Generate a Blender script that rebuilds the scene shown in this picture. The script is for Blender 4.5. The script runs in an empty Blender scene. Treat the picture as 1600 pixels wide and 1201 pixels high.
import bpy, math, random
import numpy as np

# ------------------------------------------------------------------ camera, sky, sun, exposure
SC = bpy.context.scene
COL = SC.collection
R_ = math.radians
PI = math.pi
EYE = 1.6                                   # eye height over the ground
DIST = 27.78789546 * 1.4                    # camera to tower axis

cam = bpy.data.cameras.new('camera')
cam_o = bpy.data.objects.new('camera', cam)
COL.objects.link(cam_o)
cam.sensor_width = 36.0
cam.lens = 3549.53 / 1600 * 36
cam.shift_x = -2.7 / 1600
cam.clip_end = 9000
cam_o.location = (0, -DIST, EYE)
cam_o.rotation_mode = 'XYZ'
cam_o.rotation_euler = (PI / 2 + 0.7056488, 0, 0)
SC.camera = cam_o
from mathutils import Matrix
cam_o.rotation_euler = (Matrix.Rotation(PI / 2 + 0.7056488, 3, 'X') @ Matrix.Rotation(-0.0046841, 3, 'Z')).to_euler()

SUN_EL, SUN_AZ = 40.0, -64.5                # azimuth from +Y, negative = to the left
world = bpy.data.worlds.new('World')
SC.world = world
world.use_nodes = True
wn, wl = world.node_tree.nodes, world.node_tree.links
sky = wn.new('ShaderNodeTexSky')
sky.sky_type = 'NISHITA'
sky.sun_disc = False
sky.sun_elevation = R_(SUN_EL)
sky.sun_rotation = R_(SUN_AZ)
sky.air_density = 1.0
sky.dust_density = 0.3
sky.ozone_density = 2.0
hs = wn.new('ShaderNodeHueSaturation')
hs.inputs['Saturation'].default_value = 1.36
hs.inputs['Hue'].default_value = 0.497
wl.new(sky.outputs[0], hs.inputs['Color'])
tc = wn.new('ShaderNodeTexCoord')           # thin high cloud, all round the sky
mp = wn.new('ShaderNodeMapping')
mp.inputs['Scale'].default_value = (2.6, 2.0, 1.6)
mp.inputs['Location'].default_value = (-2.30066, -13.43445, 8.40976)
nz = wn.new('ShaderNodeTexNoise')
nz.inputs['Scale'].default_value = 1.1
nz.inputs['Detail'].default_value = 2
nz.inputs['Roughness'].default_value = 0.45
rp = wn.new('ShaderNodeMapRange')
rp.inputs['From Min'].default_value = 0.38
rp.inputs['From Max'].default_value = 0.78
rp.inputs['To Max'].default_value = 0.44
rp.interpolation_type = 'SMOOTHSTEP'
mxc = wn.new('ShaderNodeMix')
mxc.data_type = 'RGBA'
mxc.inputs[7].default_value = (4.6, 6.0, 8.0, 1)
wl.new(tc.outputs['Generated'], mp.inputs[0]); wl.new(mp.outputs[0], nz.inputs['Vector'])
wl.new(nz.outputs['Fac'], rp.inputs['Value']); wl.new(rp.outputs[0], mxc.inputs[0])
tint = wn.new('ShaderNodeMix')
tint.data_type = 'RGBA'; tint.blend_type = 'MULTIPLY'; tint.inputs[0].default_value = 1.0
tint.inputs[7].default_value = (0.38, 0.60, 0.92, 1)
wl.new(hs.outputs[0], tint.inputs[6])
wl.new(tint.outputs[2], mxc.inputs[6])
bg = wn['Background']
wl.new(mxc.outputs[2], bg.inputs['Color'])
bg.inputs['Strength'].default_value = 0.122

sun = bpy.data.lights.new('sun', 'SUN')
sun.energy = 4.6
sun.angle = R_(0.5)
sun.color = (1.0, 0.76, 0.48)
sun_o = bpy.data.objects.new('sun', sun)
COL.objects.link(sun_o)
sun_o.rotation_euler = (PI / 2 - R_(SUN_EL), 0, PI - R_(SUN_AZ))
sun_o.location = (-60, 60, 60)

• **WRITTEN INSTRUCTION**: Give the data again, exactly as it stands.

• **THE RESPONSE**:
Generate a Blender script that rebuilds the scene shown in this picture. The script is for Blender 4.5. The script runs in an empty Blender scene. Treat the picture as 1600 pixels wide and 1201 pixels high.
import bpy, math, random
import numpy as np

# ------------------------------------------------------------------ camera, sky, sun, exposure
SC = bpy.context.scene
COL = SC.collection
R_ = math.radians
PI = math.pi
EYE = 1.6                                   # eye height over the ground
DIST = 27.78789546 * 1.4                    # camera to tower axis

cam = bpy.data.cameras.new('camera')
cam_o = bpy.data.objects.new('camera', cam)
COL.objects.link(cam_o)
cam.sensor_width = 36.0
cam.lens = 3549.53 / 1600 * 36
cam.shift_x = -2.7 / 1600
cam.clip_end = 9000
cam_o.location = (0, -DIST, EYE)
cam_o.rotation_mode = 'XYZ'
cam_o.rotation_euler = (PI / 2 + 0.7056488, 0, 0)
SC.camera = cam_o
from mathutils import Matrix
cam_o.rotation_euler = (Matrix.Rotation(PI / 2 + 0.7056488, 3, 'X') @ Matrix.Rotation(-0.0046841, 3, 'Z')).to_euler()

SUN_EL, SUN_AZ = 40.0, -64.5                # azimuth from +Y, negative = to the left
world = bpy.data.worlds.new('World')
SC.world = world
world.use_nodes = True
wn, wl = world.node_tree.nodes, world.node_tree.links
sky = wn.new('ShaderNodeTexSky')
sky.sky_type = 'NISHITA'
sky.sun_disc = False
sky.sun_elevation = R_(SUN_EL)
sky.sun_rotation = R_(SUN_AZ)
sky.air_density = 1.0
sky.dust_density = 0.3
sky.ozone_density = 2.0
hs = wn.new('ShaderNodeHueSaturation')
hs.inputs['Saturation'].default_value = 1.36
hs.inputs['Hue'].default_value = 0.497
wl.new(sky.outputs[0], hs.inputs['Color'])
tc = wn.new('ShaderNodeTexCoord')           # thin high cloud, all round the sky
mp = wn.new('ShaderNodeMapping')
mp.inputs['Scale'].default_value = (2.6, 2.0, 1.6)
mp.inputs['Location'].default_value = (-2.30066, -13.43445, 8.40976)
nz = wn.new('ShaderNodeTexNoise')
nz.inputs['Scale'].default_value = 1.1
nz.inputs['Detail'].default_value = 2
nz.inputs['Roughness'].default_value = 0.45
rp = wn.new('ShaderNodeMapRange')
rp.inputs['From Min'].default_value = 0.38
rp.inputs['From Max'].default_value = 0.78
rp.inputs['To Max'].default_value = 0.44
rp.interpolation_type = 'SMOOTHSTEP'
mxc = wn.new('ShaderNodeMix')
mxc.data_type = 'RGBA'
mxc.inputs[7].default_value = (4.6, 6.0, 8.0, 1)
wl.new(tc.outputs['Generated'], mp.inputs[0]); wl.new(mp.outputs[0], nz.inputs['Vector'])
wl.new(nz.outputs['Fac'], rp.inputs['Value']); wl.new(rp.outputs[0], mxc.inputs[0])
tint = wn.new('ShaderNodeMix')
tint.data_type = 'RGBA'; tint.blend_type = 'MULTIPLY'; tint.inputs[0].default_value = 1.0
tint.inputs[7].default_value = (0.38, 0.60, 0.92, 1)
wl.new(hs.outputs[0], tint.inputs[6])
wl.new(tint.outputs[2], mxc.inputs[6])
bg = wn['Background']
wl.new(mxc.outputs[2], bg.inputs['Color'])
bg.inputs['Strength'].default_value = 0.122

sun = bpy.data.lights.new('sun', 'SUN')
sun.energy = 4.6
sun.angle = R_(0.5)
sun.color = (1.0, 0.76, 0.48)
sun_o = bpy.data.objects.new('sun', sun)
COL.objects.link(sun_o)
sun_o.rotation_euler = (PI / 2 - R_(SUN_EL), 0, PI - R_(SUN_AZ))
sun_o.location = (-60, 60, 60)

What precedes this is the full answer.